More money was squandered further down the pitch. Marotta spent months searching for a top-class attacking midfielder but typically failed in closing a deal for an established star.

He haggled over pennies with Schalke and ended up losing Julian Draxler to Wolfsburg. He then made matters worse by paying up to €13m for Inter reserve Hernanes, whom he has even publicly admitted “is not a champion”.

Only the capture of Sami Khedira on a free and Juan Cuadrado on loan from Chelsea were shrewd acquisitions. If the German stays fit, he will be an important figure. But Khedira is no Pirlo.

He can win the midfield but he can’t win the game. And Cuadrado is no Tevez. He has plenty of style, but not so much substance.

Juventus have controlled the majority of their matches this season. Only away at Roma on matchday two were they outplayed. But without the creativity of Pirlo and Tevez, they have struggled horribly to make chances against deep-lying defences.

It is Marotta’s failure to replace this creativity and cunning that has been Juventus’ true downfall.

Paul Pogba was handed the iconic No.10 shirt and given the responsibility of being Juventus’s leader post-Tevez and Pirlo but he has floundered so far. He has scored one goal – a penalty – and delivered just one assist in Serie A.

The Frenchman is a phenomenal all-round midfielder but he is not a playmaker and he is struggling to produce the individual magic that every great team needs from their star player.

Allegri’s constant tinkering with tactics and personnel has not helped Pogba, though, or Juventus as a whole.

This season he has started with four different formations in 10 Serie A matches – the 4-3-1-2, 3-5-2, 4-3-3 and 4-4-2 – regularly changing the system during games.

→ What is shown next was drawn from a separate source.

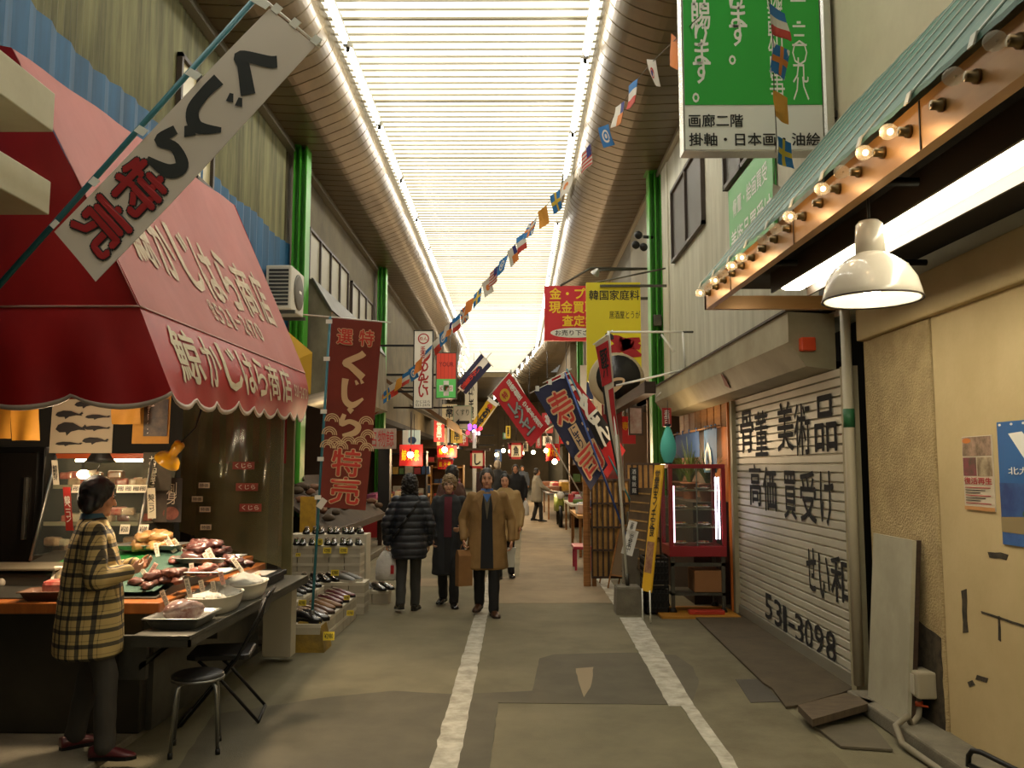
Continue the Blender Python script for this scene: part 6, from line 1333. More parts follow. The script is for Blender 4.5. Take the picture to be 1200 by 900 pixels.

This tactical flexibility was crucial in Juve’s success last term, but there has been no method behind the madness this time around and all it has done is confuse a new team that needs time to gel.

After beating Atalanta with a 4-3-1-2 last Sunday, Allegri inexplicably switched to a 3-5-2 as 10-man Juve lost at Sassuolo on Wednesday.

The coach, who will be under huge pressure if he doesn’t win Saturday’s derby versus Torino, has rotated his four forwards on a weekly basis and it is no surprise that only Dybala has scored more than one Serie A goal.

Allegri has made more than his fair share of team selection blunders. Employing the much-maligned Simone Padoin at full-back against the league’s in-form player, Lorenzo Insigne, was only ever going to end in disaster as the winger led Napoli to victory at San Paolo.

Keeping Khedira on the bench versus Sassuolo after fellow midfielder Claudio Marchisio had already pulled out with flu was unwise, too.

Allegri has bemoaned the fact that Juventus have faced an injury crisis this season – with 14 muscular problems already by November.

However, the coach and his superiors must accept some responsibility for this. “The athletic preparation was wrong,” sniped another Juve legend Marco Tardelli. Juventus finished the previous season later than usual due to the Champions League final on June 6, but Allegri had his squad back in training early to be in shape for the meaningless Italian Supercup against Lazio.

Worse still, he ordered the squad’s pre-season training camp to be held in the summer heat of Vinovo rather than in the cooler mountains as is Italian tradition. This all contributed to the spate of injuries.

It must be recognised that the Gods have not smiled on the Old Lady. She took just two points from the games against Udinese, Frosinone, Chievo and Sassuolo, despite giving up only six shots on target in total from those matches. Gianluigi Buffon has conceded with his first shot in five games so far.

Even against Roma, television replays showed that Miralem Pjanic only opened the scoring because the distance between his free kick and the wall was 12 yards rather than the regulatory 10.

“The Bianconeri have changed a lot, and have also been very unlucky. In their games against Udinese, Chievo and Frosinone, they failed to finish many chances,” former Juventus coach Gigi Del Neri told Goal last week. “Still, I think that Juventus will be able to re-enter the race for the title.”

There are not many people who share Del Neri’s opinion. Most fans would gladly sign right now for third place and Champions League qualification. As for retaining the Scudetto, it would take a wind change of hurricane proportions for Juventus to catch Roma.